– И деньги-то она мне тычет, и перстни-то снимает с рук, отдаёт. А я всё это беру!
Грознов у вас произносит:
– А я всё это беру!
с такой глубокой уверенностью в своей правоте, с таким убеждением:
– «Это хорошо!»
что театр всегда в этом месте разражается хохотом.
Не может не разразиться.
Как нельзя удержаться, нельзя не смеяться, когда ребёнок по наивности «хватит» иногда при всех такую вещь, о которой не только говорить, думать-то «не следует».
Детям мы строго замечаем:
– Нехорошо!
Но всё-таки не можем удержаться от смеха.

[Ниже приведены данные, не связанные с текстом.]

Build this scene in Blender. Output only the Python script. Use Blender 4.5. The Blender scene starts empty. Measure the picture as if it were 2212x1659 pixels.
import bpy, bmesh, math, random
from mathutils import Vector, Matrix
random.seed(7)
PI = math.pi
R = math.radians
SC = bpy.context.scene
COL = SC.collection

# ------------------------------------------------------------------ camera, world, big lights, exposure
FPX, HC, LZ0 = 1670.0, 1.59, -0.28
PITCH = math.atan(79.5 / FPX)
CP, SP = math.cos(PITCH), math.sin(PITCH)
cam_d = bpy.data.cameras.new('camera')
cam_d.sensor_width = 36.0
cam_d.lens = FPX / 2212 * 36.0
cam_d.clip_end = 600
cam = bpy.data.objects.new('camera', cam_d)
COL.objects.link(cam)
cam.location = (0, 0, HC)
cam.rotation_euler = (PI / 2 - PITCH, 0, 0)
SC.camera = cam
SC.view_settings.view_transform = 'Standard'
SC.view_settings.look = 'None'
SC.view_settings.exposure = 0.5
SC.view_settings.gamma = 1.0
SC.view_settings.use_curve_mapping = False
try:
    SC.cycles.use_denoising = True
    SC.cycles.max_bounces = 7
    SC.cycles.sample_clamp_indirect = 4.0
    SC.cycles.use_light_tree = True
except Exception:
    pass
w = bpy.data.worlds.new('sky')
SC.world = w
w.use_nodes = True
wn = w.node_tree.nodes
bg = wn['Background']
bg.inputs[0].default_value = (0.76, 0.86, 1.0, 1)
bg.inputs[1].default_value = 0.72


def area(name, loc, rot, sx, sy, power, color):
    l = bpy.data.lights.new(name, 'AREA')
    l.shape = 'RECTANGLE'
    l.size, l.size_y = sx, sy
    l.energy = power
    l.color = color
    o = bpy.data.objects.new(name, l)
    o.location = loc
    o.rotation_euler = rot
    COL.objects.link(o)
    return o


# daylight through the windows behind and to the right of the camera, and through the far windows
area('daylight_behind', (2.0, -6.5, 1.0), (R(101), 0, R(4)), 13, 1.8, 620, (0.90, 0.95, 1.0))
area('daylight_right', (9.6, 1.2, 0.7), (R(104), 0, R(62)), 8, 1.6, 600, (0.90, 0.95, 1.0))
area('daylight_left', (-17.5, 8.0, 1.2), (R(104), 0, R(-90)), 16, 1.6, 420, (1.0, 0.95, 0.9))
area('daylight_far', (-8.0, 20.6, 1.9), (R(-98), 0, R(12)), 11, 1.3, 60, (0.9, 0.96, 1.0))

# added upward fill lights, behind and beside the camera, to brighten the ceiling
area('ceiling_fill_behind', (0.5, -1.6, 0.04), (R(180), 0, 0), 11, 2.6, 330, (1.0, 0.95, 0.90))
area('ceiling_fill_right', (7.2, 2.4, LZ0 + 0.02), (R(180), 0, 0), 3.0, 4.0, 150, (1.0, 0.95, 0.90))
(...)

Не исправлять же старика Грознова! Поздно. И мы просто разражаемся смехом.
Нам сразу после одной фразы, благодаря одной фразе, понятно всё.
Да, ведь, это по нравственному своему уровню – ребёнок!
Такое же тёмное существо, как ребёнок.
Можно ли? Справедливо ли с него взыскивать?
Шантажист говорил бы:
– А я беру!
с похвальбой. Негодяй – со скверным смешком над своей бессильной жертвой.
У вас Грознов говорит это просто.
Спокойно.
Констатирует факт.
Ему в голову не приходит, что тут можно чего-нибудь стыдиться.
Ева до грехопадения.
Не знает разницы между добром и злом.